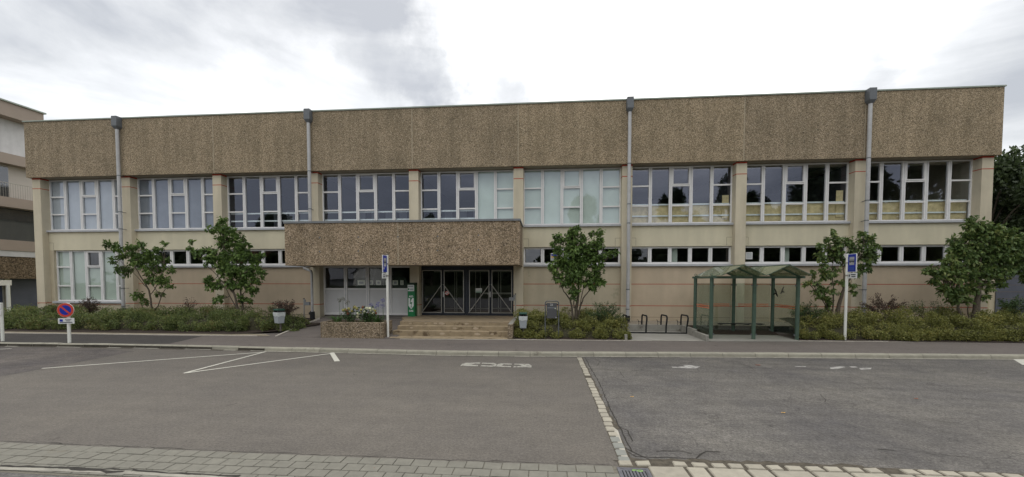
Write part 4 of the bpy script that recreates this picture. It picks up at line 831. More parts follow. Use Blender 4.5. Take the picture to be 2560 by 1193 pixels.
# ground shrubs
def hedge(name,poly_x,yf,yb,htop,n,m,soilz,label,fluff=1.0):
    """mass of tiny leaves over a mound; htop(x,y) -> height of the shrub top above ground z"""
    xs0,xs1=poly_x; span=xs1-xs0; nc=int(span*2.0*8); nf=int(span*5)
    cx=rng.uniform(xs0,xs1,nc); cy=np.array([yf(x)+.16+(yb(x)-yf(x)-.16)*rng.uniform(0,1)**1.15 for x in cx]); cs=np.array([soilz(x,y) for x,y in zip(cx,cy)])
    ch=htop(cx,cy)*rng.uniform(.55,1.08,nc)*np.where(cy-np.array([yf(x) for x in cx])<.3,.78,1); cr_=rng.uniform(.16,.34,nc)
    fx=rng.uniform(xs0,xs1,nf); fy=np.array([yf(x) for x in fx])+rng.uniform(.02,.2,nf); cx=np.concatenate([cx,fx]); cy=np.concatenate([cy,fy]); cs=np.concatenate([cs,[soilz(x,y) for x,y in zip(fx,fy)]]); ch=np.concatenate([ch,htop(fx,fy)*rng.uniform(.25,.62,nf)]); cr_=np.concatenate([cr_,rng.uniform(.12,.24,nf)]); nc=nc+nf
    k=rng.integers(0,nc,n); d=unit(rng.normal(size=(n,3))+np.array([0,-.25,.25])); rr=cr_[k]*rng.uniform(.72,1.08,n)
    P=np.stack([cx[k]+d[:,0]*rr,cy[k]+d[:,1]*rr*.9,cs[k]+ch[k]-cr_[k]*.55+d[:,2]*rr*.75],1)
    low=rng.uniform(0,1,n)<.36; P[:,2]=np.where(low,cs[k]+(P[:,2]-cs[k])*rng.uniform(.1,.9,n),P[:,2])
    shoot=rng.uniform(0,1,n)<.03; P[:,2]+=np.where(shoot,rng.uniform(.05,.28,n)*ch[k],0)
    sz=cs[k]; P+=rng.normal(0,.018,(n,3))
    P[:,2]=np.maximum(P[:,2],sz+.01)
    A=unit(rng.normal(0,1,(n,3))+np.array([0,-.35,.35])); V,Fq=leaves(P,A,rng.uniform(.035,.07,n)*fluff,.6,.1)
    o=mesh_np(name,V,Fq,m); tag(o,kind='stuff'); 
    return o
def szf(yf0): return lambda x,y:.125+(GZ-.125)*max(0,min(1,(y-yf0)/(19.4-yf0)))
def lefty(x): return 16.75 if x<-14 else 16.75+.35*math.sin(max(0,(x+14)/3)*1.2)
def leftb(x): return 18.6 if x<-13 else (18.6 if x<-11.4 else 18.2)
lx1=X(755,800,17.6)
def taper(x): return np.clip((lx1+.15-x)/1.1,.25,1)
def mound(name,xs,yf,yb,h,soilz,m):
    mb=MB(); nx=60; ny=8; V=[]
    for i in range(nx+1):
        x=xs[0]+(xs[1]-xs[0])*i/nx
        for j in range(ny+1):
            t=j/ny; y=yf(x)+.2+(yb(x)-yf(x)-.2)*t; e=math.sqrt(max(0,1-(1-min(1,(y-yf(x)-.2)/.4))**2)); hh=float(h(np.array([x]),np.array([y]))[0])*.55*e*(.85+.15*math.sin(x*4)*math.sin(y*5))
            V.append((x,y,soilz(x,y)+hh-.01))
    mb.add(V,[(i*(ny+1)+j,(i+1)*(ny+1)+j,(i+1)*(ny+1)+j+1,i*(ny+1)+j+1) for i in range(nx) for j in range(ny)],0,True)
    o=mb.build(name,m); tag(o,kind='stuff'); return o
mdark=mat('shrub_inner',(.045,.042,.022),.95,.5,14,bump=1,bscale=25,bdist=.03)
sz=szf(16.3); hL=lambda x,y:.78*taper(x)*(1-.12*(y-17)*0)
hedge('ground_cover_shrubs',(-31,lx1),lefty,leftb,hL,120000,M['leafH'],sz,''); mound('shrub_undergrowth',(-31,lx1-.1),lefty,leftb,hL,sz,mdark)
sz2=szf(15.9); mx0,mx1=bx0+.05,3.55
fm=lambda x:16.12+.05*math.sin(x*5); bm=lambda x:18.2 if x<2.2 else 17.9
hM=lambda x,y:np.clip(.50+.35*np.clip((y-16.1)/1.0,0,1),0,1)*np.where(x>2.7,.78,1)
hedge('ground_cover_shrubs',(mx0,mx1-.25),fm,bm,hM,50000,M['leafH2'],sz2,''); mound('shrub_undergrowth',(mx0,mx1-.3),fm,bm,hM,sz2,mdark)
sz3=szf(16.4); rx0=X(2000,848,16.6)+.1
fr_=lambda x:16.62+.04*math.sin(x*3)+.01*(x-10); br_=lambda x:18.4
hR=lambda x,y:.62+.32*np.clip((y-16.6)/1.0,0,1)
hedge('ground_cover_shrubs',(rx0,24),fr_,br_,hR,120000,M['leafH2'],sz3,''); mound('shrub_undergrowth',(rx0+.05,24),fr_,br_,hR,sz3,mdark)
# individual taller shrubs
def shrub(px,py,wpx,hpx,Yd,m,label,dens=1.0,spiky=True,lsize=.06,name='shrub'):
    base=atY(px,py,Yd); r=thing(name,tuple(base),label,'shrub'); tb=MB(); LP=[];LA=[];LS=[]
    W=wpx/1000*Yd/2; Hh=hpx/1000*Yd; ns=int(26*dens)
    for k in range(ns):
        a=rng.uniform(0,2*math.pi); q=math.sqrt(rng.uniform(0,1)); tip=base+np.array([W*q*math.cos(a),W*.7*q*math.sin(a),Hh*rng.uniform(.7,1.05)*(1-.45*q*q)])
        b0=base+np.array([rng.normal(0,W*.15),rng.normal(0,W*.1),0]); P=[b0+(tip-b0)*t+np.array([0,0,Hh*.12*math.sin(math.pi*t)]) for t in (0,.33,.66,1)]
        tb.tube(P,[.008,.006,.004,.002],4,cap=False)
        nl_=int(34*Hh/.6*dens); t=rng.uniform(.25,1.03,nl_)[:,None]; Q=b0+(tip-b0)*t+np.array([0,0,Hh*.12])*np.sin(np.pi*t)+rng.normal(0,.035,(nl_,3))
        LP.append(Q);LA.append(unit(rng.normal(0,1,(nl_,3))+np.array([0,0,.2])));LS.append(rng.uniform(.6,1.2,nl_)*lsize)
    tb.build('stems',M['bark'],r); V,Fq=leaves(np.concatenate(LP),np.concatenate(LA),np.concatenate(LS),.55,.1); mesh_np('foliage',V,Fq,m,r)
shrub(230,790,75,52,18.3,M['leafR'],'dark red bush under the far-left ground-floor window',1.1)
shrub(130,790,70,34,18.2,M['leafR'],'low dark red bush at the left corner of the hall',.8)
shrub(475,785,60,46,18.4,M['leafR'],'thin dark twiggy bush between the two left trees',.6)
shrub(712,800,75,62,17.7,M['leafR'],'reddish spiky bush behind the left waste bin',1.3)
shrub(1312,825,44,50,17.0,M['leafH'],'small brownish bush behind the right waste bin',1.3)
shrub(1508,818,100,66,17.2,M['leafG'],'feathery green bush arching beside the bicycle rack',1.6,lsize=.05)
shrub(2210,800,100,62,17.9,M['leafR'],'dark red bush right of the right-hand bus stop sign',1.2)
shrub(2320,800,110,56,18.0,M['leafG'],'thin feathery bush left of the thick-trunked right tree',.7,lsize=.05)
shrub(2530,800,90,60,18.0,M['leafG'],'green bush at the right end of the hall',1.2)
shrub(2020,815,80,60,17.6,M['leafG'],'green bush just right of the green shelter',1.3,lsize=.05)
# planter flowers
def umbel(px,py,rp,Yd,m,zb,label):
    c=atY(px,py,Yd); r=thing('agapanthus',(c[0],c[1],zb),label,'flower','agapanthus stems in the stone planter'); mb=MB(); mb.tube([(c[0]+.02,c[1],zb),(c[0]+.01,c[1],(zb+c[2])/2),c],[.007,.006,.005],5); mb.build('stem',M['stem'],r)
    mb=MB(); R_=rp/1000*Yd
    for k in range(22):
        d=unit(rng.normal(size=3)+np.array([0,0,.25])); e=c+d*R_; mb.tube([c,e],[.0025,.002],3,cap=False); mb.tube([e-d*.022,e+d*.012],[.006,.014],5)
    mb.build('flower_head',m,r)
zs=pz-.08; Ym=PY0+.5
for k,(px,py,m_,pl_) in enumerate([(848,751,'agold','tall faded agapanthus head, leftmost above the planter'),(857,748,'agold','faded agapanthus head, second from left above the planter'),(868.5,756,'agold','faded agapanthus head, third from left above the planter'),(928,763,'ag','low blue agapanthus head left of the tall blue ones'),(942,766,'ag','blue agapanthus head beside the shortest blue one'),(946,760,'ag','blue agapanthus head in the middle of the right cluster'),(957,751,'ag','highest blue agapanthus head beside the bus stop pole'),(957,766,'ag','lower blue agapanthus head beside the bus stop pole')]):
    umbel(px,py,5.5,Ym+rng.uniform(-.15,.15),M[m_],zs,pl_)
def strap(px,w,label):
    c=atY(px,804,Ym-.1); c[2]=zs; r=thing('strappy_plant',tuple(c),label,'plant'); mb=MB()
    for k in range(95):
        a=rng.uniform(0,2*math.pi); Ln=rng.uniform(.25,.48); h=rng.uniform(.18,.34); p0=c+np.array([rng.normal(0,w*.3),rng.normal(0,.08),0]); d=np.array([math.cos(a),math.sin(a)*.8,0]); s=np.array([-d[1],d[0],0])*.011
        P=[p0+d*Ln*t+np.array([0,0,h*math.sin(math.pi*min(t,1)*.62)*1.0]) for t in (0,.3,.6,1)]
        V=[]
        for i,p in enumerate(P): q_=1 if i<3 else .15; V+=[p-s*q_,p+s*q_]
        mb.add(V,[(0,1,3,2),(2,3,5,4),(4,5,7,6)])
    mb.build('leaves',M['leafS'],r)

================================

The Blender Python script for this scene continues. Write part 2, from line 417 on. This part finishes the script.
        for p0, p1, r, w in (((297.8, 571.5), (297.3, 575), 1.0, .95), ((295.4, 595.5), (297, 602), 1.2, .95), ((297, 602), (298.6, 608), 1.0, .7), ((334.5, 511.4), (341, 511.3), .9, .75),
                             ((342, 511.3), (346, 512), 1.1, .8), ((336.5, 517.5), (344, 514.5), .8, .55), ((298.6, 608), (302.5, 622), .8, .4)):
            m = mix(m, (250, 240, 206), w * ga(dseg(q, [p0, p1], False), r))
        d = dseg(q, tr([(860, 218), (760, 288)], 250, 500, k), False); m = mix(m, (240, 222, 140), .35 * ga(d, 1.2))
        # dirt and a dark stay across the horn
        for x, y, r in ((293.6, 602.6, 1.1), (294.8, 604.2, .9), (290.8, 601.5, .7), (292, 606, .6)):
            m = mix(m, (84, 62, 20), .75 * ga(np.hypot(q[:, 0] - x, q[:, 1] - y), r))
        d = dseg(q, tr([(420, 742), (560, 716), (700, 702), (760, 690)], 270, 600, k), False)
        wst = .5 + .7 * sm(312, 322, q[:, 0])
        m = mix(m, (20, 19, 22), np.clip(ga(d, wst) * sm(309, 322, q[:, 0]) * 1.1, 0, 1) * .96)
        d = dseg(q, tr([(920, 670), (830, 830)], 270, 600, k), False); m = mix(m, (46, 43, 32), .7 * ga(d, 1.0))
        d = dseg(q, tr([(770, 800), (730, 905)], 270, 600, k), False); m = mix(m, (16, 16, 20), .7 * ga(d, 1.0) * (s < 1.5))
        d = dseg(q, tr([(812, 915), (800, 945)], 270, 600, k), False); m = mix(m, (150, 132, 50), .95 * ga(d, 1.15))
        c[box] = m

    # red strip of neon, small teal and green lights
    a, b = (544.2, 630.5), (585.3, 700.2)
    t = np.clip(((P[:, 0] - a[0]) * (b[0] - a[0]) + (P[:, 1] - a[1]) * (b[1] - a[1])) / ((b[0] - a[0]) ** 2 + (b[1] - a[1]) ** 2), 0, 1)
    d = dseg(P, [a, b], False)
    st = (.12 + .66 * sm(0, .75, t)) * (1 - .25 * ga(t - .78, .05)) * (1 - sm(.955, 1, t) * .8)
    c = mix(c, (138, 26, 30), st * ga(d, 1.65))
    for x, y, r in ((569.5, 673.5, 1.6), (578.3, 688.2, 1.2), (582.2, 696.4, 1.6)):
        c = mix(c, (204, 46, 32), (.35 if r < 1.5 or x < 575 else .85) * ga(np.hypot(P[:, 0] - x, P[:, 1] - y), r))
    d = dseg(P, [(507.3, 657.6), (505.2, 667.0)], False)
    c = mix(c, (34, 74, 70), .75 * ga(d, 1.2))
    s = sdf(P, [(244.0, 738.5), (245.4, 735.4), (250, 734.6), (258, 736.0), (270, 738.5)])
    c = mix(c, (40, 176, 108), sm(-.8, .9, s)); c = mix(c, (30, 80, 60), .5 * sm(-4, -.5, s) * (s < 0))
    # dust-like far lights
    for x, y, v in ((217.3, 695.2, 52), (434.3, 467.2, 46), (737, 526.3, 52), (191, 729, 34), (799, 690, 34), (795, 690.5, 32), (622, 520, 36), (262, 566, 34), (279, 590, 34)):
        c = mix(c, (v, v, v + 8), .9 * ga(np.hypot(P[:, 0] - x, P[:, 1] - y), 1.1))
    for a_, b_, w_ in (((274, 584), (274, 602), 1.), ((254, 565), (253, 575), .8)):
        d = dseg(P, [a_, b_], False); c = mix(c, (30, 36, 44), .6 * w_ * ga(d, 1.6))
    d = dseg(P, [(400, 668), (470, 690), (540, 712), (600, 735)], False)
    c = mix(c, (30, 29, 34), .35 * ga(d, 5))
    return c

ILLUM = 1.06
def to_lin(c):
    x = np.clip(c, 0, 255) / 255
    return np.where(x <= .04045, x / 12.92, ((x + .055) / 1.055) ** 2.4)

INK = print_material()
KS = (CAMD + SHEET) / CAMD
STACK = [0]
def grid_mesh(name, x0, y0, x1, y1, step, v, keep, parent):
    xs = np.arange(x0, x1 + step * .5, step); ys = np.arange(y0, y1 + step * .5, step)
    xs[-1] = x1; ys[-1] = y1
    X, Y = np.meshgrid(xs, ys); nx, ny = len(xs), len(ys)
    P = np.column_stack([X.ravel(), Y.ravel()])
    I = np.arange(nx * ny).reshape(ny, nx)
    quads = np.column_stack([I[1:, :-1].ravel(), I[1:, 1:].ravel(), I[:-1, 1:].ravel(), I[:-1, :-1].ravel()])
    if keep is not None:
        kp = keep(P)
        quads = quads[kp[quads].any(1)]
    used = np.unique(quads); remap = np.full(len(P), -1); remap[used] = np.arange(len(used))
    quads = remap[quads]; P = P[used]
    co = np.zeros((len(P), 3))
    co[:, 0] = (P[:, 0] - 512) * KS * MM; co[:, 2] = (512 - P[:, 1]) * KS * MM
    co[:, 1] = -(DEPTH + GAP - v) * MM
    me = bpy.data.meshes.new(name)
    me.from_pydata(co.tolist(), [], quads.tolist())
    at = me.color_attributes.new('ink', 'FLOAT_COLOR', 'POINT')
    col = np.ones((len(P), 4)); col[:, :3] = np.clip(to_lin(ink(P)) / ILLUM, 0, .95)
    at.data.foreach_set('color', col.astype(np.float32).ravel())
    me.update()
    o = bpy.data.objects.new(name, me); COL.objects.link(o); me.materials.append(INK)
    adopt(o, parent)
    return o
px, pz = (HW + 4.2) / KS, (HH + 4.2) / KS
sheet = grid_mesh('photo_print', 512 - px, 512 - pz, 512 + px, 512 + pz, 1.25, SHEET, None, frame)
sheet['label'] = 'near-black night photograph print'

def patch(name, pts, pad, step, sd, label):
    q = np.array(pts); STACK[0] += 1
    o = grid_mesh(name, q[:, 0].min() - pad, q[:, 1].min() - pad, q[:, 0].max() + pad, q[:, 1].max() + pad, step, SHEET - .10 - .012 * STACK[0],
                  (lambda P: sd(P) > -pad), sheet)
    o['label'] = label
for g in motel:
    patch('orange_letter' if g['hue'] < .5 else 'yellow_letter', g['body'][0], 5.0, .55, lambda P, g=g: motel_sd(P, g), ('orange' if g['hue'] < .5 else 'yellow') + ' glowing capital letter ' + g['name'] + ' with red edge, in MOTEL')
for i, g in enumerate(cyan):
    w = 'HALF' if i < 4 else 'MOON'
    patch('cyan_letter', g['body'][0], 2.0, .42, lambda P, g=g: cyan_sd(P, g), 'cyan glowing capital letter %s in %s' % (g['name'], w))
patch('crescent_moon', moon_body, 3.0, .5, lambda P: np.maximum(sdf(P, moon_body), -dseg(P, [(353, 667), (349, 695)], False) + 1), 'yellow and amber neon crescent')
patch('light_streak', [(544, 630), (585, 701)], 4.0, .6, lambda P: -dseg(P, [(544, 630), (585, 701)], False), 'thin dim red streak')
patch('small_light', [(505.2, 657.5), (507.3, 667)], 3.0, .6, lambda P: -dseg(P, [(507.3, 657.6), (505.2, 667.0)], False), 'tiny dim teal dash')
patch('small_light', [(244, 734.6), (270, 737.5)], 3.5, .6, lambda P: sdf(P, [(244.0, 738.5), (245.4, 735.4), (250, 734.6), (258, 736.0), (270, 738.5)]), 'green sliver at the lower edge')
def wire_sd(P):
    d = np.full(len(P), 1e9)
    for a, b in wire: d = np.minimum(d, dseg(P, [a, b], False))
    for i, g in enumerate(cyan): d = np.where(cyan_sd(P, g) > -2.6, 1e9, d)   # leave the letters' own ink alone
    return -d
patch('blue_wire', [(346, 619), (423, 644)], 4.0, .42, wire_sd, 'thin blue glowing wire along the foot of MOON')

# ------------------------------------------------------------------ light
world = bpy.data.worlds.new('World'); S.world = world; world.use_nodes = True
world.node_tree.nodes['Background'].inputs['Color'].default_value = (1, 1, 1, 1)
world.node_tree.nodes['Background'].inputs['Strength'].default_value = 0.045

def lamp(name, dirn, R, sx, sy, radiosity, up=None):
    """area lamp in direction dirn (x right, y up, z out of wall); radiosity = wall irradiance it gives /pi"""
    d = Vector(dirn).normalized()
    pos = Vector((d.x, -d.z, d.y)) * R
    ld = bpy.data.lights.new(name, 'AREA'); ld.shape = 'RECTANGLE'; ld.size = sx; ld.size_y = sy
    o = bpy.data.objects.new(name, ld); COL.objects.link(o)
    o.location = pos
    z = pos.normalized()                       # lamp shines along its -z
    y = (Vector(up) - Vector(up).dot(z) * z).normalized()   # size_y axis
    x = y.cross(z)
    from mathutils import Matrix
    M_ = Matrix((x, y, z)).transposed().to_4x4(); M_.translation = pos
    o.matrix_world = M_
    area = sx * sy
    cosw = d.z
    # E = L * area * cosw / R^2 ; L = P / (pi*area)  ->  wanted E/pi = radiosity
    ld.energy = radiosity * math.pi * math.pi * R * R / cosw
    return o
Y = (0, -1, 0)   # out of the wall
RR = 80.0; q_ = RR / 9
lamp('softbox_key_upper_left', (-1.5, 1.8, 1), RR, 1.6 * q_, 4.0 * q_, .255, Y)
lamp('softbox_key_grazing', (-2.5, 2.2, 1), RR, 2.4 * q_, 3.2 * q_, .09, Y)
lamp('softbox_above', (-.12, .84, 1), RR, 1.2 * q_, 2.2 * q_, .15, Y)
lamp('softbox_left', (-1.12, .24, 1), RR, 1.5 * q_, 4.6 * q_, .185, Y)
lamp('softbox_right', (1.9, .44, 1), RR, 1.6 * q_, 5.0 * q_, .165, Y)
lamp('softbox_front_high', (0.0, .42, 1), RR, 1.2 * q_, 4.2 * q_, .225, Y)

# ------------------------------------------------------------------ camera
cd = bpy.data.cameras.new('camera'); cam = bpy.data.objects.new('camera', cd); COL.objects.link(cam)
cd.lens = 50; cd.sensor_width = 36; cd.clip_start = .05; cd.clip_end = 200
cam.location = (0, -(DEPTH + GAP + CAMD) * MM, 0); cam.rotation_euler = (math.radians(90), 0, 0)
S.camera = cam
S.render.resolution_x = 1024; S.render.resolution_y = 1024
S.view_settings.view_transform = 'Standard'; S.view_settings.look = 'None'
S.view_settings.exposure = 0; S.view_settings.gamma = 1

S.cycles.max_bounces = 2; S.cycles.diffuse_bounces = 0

================================

## Exercise instructions
State only the count of lines above that hold the string "mound".

## Full solution
5